[tied] Re: Creole Romance? [was: Thracian , summing up]

From: tgpedersen
Message: 24038
Date: 2003-06-30

--- In cybalist@yahoogroups.com, Piotr Gasiorowski
<piotr.gasiorowski@...> wrote:
> 28-06-03 12:14, tgpedersen wrote:
>
> > Exactly. Why? As usual you hit the nail on the head. 'Why?' is
what I
> > asked myself, 'have Romance and Germanic lost so much inflection,
so
> > many paradigms?'. Not that I'm ungrateful for all the lectures on
> > what a creole should be, that people have dumped on me, but why
are
> > those language families so, comparatively ... (deep breath)
creole-
> > like?
>
> So much for your thought processes. Now, perhaps you could answer
my
> question in a straightforward manner.

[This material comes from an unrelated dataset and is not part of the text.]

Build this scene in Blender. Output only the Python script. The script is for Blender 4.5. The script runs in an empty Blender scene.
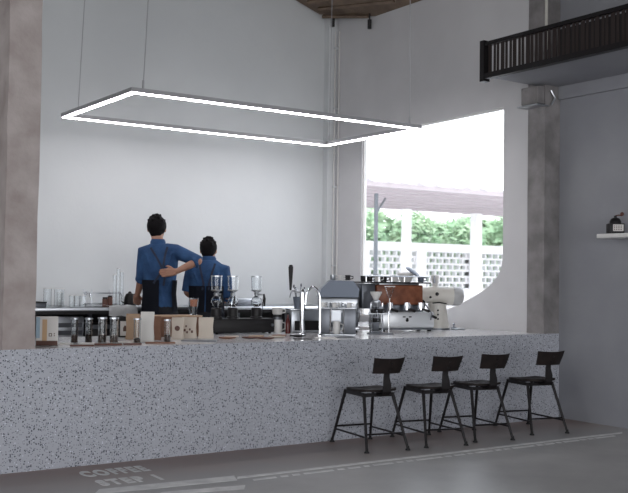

Why do you think Slavic
escaped
> "creolisation"? (Here again I'm using the word in the strictly
> Pedersenian sense.)
>

Obviously to defend my terminology I must contend that the Romance
and Germanic languages were more trade oriented: Romance had the
Mediterranean, the "creolised" Germanic languages had the North Sea.

Cf.
http://www.angelfire.com/rant/tgpedersen/Shibbolethisation.html

see Loyalty and trade languages

Therefore I would have to insist that Lingua Franca was part of the
original registers of Romance and that the present Romance languages
are 'partially reconstituted'.

My favorite example is Dutch -n. You can pronounce it or you can skip
it. Take the weak inflection of German adjectives

xxx ms. fm. nt. pl.
nom --e --e --e -en
acc -en --e --e -en
gen -en -en -en -en
dat -en -en -en -en

Now if you make the pronunciation of -n optional, what happens? The
whole system collapses. And now you have a 'creole-like' inflection,
just because you chose to mumble (which is my strategem also when I
speak German. Mumble. It beats using 'der' for everything.) And if
you mumble it's because you don't know the language properly. You
speak it as a foreign speaker, presumably in a trade situation (why
else bother with those foreigners?).

Wendish might have been 'creole-like'. Polish certainly isn't.